Ada begitu banyak tradisi atau budaya yang terus dipelihara turun-temurun, di Pulau Timor, Nusa Tenggara Timur (NTT). Salah satunya adalah tradisi makan adat bersama, atau dikenal dengan istilah 'folemako', artinya putar mangkuk.
Fole mako (putar mangkuk), pada umumnya dilaksanakan untuk acara-acara khusus misalnya syukuran setelah kematian. Biasanya acara ini dilaksanakan empat puluh hari setelah kematian.
Mengapa disebut fole mako? karena nasi yang disajikan akan diputar di atas piring dengan mangkuk, sehingga bentuknya bulat menyerupai mangkuk.

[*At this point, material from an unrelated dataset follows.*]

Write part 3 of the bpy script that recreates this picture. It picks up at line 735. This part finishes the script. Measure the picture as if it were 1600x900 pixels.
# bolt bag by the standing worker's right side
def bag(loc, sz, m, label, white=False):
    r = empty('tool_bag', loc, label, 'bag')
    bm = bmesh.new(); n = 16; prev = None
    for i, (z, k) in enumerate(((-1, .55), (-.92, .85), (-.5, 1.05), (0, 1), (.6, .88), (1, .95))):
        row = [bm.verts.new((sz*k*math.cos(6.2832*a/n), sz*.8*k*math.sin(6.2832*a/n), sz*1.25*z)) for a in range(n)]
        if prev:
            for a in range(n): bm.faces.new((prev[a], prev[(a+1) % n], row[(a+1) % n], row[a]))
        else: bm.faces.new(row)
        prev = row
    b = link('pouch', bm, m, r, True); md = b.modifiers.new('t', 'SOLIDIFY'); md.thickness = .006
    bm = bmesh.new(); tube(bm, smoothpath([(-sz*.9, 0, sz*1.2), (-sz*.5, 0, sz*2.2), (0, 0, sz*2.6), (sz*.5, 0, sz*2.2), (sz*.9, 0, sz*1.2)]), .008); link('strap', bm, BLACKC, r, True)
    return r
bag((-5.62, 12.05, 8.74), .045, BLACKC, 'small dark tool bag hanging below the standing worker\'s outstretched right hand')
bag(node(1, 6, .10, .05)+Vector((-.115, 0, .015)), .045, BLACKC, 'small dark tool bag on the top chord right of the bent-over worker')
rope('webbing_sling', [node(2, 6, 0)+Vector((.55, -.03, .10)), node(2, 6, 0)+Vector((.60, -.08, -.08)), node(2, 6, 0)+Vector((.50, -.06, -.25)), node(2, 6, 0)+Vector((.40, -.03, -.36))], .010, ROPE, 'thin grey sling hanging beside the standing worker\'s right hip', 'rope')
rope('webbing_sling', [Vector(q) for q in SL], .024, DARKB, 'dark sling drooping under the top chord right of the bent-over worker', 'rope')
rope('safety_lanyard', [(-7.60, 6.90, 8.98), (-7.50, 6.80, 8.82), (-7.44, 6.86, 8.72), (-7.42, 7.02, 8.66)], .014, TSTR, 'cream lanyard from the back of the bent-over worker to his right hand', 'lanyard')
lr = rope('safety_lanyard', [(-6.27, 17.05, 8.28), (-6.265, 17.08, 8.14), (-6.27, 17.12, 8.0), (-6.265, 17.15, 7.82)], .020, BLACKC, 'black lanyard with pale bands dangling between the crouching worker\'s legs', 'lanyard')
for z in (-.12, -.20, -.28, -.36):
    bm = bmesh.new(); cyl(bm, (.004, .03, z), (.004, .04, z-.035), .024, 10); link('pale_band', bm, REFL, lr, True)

Sedangkan untuk ruangan atau tempat makan, dibuatkan dalam bentuk bale-bale panjang dari bambu dan dilengkapi dengan bangku panjang, sepanjang bale-bale yang telah disiapkan sebagai tempat duduk bagi undangan yang akan makan adat atau fole mako.
Bale-bale atau meja makan, di buat dua deret panjang, sehingga undangan akan duduk berhadapan, dengan kapasitas perderet 25 sampai 50 orang. Sebelum sae hala, (duduk di bale-bale), biasanya akan diawali dengan tutur adat atau sapaan adat untuk tamu undangan sebagai ajakan untuk makan adat.
1. Para pelayan menyediakan piring dan mangkok di atas bale-bale dalam jumlah banyak sesuai dengan panjang bale-bale.
2. Nasi disiapkan atau di isi dalam bakul sedangkan daging sapi atau bani yang sudah direbus tanpa penyedap rasa atau bumbu, lalu dihidangkan dalam menggunakan 'haik' ( sendok tradisional dari anyaman dau lontar).
3. Nasi akan diputar dengan mangkok atau fole mako pada piring yang sudah disiapkan, lalu daging diisi pada mangkok yang sudah disiapkan dan setiap orang yang makan berhak satu piring nasi yang sudah diputar dalam ukuran jumbo.
4. Setelah hidangan fole mako sudah siap, selanjutnya dipanggil berdasarkan suku untuk 'sae hala' (duduk di bale-bale) yang sudah disiapkan dan biasanya didahulukan tamu atau undangan yang jauh.
5. Bila seluruh hidangan sudah siap dan undangan dalam posisi duduk memenuhi tempat yang sudah disiapkan, maka didahului dengan tutur kata adat, atau disilahkan undangan untuk makan.